Since assuming their roles in 1985, University Chief Investment Officer David Swensen and Senior Director of Investments Dean Takahashi have pioneered a strategy that places a significant amount of the University’s endowment in less conventional assets. Yale’s annual endowment update for fiscal 2015 indicates that more than half of the endowment’s then-$25.6 billion market value was allocated in illiquid asset classes, including natural resources, real estate and venture capital.

While such investments have delivered high returns for the endowment — the University’s venture capital investments have earned about 93 percent on average annually between fiscal 1995 and fiscal 2015 — Yale faces the same challenge as its peers in assessing the relative performance of such investment strategies.

At Yale, the Investments Office regularly reviews asset class benchmarks.

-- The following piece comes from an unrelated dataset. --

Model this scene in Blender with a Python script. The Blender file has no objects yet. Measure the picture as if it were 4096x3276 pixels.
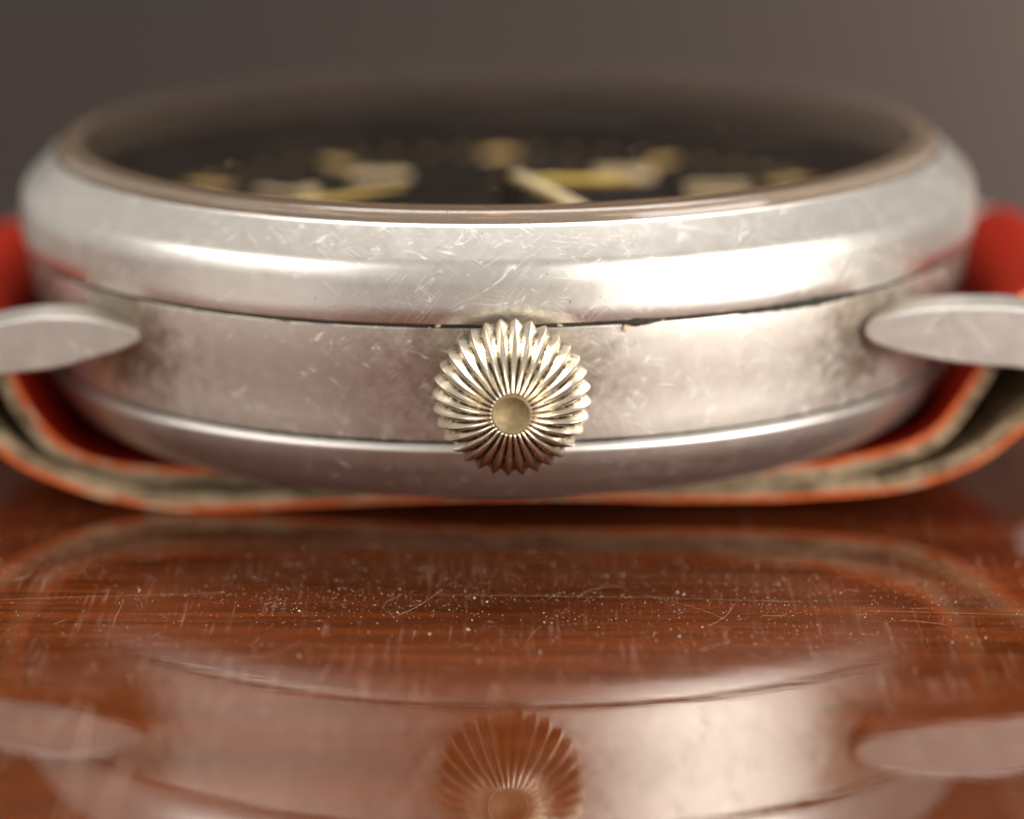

Any changes recommended are put before the University’s investment committee, which oversees the office’s activities.

“It is very difficult to select an appropriate benchmark in certain asset classes,” said economics professor and Nobel laureate Robert Shiller. “There is not always a clear best standard, and endowment managers can justifiably reach different conclusions about what is appropriate in their individual cases.”

Hedge fund manager and School of Management finance professor Roger Ibbotson said that even the best benchmarks can only provide a limited assessment of annual performance over the long duration of a market cycle.

“Because these are investments designed to perform over market cycles that last many years, assessing performance in relation to annual benchmarks will not provide an accurate picture in most cases,” Ibbotson said. “Determining annual compensation packages based on outperforming benchmarks becomes quite a challenge then.”

Ibbotson also noted that the structure of an investment office like Harvard’s — which employs both external and internal fund managers — can exacerbate the problems associated with benchmark selection. Compensation packages for internal employees can be much higher in Harvard’s “hybrid” model of hiring internal and external managers.

Unlike Yale’s endowment, a vast majority of which is invested by external money managers, much of Harvard’s $36 billion endowment is managed internally. Many employees of Harvard’s office received large salaries for having outperformed internally designated benchmarks in the years under review by McKinsey.

Tax filings from fiscal 2009 to fiscal 2014 show that Harvard paid its investment office’s top 11 internal managers nearly a quarter of $1 billion in the five-year time period. At Yale, compensation for the top investment office employees across the University over the same period did not cross $100 million.

Part of the difference between Yale’s and Harvard’s compensation payouts can be attributed to Yale paying a greater proportion of costly fees associated with investment management to external managers, according to Ibbotson. But the McKinsey report also noted that Harvard had less demanding benchmarks for asset performance than Yale, Princeton or Stanford.

While Harvard had beaten its benchmarks for the report’s five-year period by 1 percentage point, McKinsey analysts noted in their report that if Harvard’s performance had been measured by the same benchmarks in use by Stanford’s investment office, Harvard would have underperformed by 0.5 percentage points.

Correction, Jan. 19: An earlier version of this article incorrectly compared endowment performance benchmarks at Yale and Harvard.